Em um sistema tecnocrático, a economia pode ser reorganizada de modo a substituir o sistema monetário tradicional por algo mais funcional e rastreável. Ao invés de usar dinheiro convencional, os cidadãos poderiam receber “certificados de energia”, que funcionariam como uma moeda digital, baseada no consumo e produção de energia. Esse sistema poderia, por exemplo, ser relacionado à quantidade de recursos sustentáveis consumidos (como energia renovável ou atividades de baixo impacto ambiental). Em troca, esses créditos seriam utilizados para acessar bens e serviços dentro de uma economia completamente centralizada. Essa centralização resultaria no controle da sociedade sendo transferido para um órgão central, responsável por gerir todos os aspectos da vida social. Esse corpo seria alimentado por um fluxo constante de dados provenientes de tecnologias de rastreamento e monitoramento, como câmeras, sensores e dispositivos conectados, e tomaria decisões baseadas em algoritmos que identificam a melhor forma de distribuir os recursos, eliminar desperdícios e alcançar a máxima eficiência social.
Criptomoedas como o Drex ou outras moedas digitais poderiam desempenhar um papel crucial nesse sistema. Ao integrar blockchain e rastreamento de transações, seria possível implementar um controle completo sobre o comportamento de cada indivíduo. Em vez de moedas físicas, que podem ser usadas anonimamente, as criptomoedas digitalizadas garantiriam transparência e rastreabilidade, tornando difícil escapar do monitoramento do governo ou do corpo tecnocrático.
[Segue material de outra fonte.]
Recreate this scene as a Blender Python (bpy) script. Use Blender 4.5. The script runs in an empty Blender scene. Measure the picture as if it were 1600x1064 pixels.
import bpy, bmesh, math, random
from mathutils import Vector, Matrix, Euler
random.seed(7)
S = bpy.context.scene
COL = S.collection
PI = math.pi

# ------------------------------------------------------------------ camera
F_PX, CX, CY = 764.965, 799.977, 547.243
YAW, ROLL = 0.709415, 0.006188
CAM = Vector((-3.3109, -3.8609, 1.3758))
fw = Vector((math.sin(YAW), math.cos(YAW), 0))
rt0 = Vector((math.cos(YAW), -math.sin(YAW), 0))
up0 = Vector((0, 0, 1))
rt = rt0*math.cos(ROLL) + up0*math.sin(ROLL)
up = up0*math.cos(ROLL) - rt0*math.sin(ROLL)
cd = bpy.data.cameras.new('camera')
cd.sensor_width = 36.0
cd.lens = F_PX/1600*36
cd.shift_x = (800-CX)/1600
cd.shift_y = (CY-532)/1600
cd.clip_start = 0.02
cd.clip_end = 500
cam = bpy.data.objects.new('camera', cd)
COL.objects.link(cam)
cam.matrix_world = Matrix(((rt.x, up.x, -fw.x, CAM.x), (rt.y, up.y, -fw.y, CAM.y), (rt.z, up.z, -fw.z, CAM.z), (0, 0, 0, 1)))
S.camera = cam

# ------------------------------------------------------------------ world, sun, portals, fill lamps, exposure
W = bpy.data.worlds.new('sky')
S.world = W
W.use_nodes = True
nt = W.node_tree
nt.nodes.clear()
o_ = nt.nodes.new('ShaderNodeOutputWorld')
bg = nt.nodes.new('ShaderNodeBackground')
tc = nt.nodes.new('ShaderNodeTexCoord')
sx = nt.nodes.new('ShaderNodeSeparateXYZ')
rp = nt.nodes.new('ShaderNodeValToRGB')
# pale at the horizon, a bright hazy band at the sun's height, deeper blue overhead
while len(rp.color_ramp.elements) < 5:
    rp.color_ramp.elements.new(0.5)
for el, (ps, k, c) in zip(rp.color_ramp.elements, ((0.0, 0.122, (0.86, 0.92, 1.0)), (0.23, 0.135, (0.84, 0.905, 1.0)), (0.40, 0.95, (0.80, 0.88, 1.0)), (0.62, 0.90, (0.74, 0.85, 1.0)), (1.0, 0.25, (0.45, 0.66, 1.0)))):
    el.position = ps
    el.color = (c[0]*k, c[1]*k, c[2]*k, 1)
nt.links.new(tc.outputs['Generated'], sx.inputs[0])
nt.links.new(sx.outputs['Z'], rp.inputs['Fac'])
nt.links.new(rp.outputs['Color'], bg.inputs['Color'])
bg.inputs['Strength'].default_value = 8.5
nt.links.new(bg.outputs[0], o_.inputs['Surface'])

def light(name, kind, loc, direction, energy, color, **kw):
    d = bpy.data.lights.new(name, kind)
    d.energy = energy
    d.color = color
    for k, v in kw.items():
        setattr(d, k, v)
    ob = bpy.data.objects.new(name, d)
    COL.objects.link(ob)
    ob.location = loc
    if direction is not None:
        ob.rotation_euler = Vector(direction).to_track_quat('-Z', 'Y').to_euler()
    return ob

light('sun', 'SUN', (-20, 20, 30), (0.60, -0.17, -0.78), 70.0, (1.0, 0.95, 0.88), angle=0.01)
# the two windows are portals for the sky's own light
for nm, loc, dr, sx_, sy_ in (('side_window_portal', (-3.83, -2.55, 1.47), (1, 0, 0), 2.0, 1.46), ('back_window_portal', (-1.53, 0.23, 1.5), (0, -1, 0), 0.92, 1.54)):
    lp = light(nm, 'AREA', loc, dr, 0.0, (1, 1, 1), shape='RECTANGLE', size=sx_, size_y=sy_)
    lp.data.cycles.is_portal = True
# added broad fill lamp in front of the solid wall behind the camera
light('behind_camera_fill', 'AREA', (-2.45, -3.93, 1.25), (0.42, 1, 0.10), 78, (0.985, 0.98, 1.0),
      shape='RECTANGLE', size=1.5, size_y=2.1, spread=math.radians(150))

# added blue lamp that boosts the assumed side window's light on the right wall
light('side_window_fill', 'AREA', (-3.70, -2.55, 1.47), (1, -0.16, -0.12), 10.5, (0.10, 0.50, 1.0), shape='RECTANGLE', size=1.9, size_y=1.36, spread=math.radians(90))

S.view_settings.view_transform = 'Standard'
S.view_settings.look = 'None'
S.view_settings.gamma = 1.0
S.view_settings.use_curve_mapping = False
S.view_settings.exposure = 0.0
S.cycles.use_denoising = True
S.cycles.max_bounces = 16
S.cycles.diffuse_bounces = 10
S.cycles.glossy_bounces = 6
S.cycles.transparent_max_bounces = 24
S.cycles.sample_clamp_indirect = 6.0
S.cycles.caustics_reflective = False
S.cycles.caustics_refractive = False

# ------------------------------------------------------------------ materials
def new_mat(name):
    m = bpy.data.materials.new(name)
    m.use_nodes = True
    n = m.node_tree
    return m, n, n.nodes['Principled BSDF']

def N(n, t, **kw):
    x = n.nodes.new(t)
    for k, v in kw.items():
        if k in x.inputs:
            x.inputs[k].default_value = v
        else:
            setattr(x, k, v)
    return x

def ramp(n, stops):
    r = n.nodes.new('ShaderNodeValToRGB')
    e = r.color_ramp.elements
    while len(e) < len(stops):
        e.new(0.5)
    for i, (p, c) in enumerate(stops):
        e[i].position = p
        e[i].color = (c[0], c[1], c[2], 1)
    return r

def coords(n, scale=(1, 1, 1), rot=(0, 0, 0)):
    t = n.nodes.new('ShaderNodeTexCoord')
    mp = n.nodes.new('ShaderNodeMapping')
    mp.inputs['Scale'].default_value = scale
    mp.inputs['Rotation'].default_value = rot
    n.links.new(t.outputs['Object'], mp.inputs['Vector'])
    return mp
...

Esse sistema também permitiria “minerar” créditos através de comportamentos incentivados, como a economia de energia ou a participação em programas de reciclagem, transformando a ação social em uma espécie de recompensa digital.
Logicamente, embora a tecnocracia proponha um modelo de governança eficiente e racional, ela peca ao pressupor que uma transformação moral e ética possa ser imposta de cima para baixo. A grande falha desse sistema é a subestimação da complexidade da natureza humana. Há uma clara tendência de ignorar que o ser humano, com suas falhas intrínsecas (como narcisismo, psicopatia e avareza), não pode ser transformado por um sistema técnico ou político – não se pode controlar completamente a natureza humana apenas com tecnologia e dados.
Além disso, a centralização do poder em mãos de uma elite tecnocrática cria um ambiente propenso a abusos de poder e falta de liberdade individual, já que toda decisão seria tomada por um grupo centralizado, supostamente “onisciente” e moralmente superior. Essa concentração de poder leva a uma desumanização da sociedade, onde os indivíduos são reduzidos a números em um sistema de otimização de recursos, e não mais tratados como seres livres e racionais.
A crença de que a transformação radical da humanidade pode ser alcançada por um movimento social ou político é uma falácia perigosa. Tanto o Datong chinês quanto a tecnocracia global pressupõem uma transformação fundamental do ser humano para que o sistema funcione. Essa ideia é arrogante e ingênua, pois subestima as complexidades da natureza humana, que não pode ser totalmente reformatada por mecanismos sociais ou políticos.